Friday, April 21, 2006

Last Entry

So, everyone knows, this is my last entry. It's nearing the deadline for my thesis. I've already turned in the rough draft. I still plan to continue with Tang Soo Do. I enjoy it very very much!! My orange belt test is coming up in a month and my confidence levels are back to normal. Yellowbelt was rough. Orangebelt is going much smoother! Learning Ee Dan Aph Cha Kee and Ee Dan Yup Cha Kee (jump front and jump side kick). I will include my summary of this journal. I really wish I had time to write something better and more substantial, but I don't. Only a week left! Here it is:


!!Tang Soo!!


The purpose of this journal was to see if, or how, the frailty myth affected my progress as a martial artist of Tang Soo Do.

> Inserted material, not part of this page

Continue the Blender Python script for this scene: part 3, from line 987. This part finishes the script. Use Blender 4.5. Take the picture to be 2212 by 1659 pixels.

I have concluded upon four months of training and two belt rankings that the frailty myth has not hindered my progress in Tang Soo Do, as I hold a gender philosophy that does not hinder my development in an atmosphere that encourages physical and mental development.
I believe I can do anything and I think that, in large part, has allowed me to progress as I have in Tang Soo Do. I have never been one to think I was physically or mentally limited by being female. Although the frailty myth (or society) does hold some constraints on my movements and physicality, as a whole, if I know that these constraints are false and that, with work, can broken. The power of knowing this and dedication and desire to overcome these constraints has allowed me to be successful in my endeavor with the marital arts.
My past physical training has also proven very useful and I contribute a large part of my success to this as well. As a child I was involved in gymnastics, ballet, modern dancing, horse back riding, basketball, and poms. As an adolescent: volleyball and softball, and as an adult: knife and hatchet throwing, Yoga, Tai Chi, running and circuit/weight training. Throughout my experience in Tang Soo Do I have seen have the experience within these activities has greatly influenced my progress. Tai chi has helped me in learning and performing my forms (hyungs). Volleyball has helped me with my low stances and ki yups (or spirit yells). Ballet, modern dancing, and gymnastics have helped me with balance. My point is, I have had previous physical training; therefore, it makes learning new movements, although different, easier to learn. The better I understand my body, the more I can learn, and the less the frailty myth affects me. If I had not had previous training, learning to do martial arts movements would prove to be very difficult.
However, I do feel the frailty myth is with me on an everyday basis. In other words, when I am in an atmosphere where movement is encouraged and is the appropriate thing to do, I have no problem learning and performing (even if it’s difficult, I will get it eventually), yet, when I’m outside of class, within society, I feel that my movements are constricted. For instance, when I’m playing with my band, people often complain that I don’t move around enough. The boys tend to thrash around and get into their music, while I, on the other hand, stand there or move around very little. I want to move around, but something within me is keeping me from doing so. Part of the reason is I worry about messing up. I’m a perfectionist and don’t want to be known as such. Secondly, I feel that if I move around too much it’ll come off as sexual and I don’t want to be seen in that light. I also worry that I’ll look stupid. At one point I also thought it looked goofy to run in public, i.e., running from the house to the car to get something quickly, or running when I was late to class. Girls just didn’t run in public and I guess I subconsciously picked up on that. However, I realized that part of the problem is that I was wearing shoes I couldn’t run in, which may be a common hindrance in female movement.
Although these issues existed in my life, I believe that participating in Tang Soo Do has made me more confident in my body and these hang-ups aren’t so much hang-ups anymore. Tang Soo Do has allowed me to be more physical in front of others without fear that they’ll think I’ve changed too suddenly, or that I’m acting out of character, as they understand that as a martial artist I am bound to move around more than usual, and that my identity is changing from inactive to active.
While I believe I’m not completely free of the frailty myth, I believe I posses the tool to dispelling it within me for good. This key is my gender philosophy and my dedication to reaching my physical potential. With the knowledge of the frailty myth at the for front of my mind, and the problems it creates, I am able to see through it and adopt a gender philosophy which encourages physical development, rather than one that suppresses it.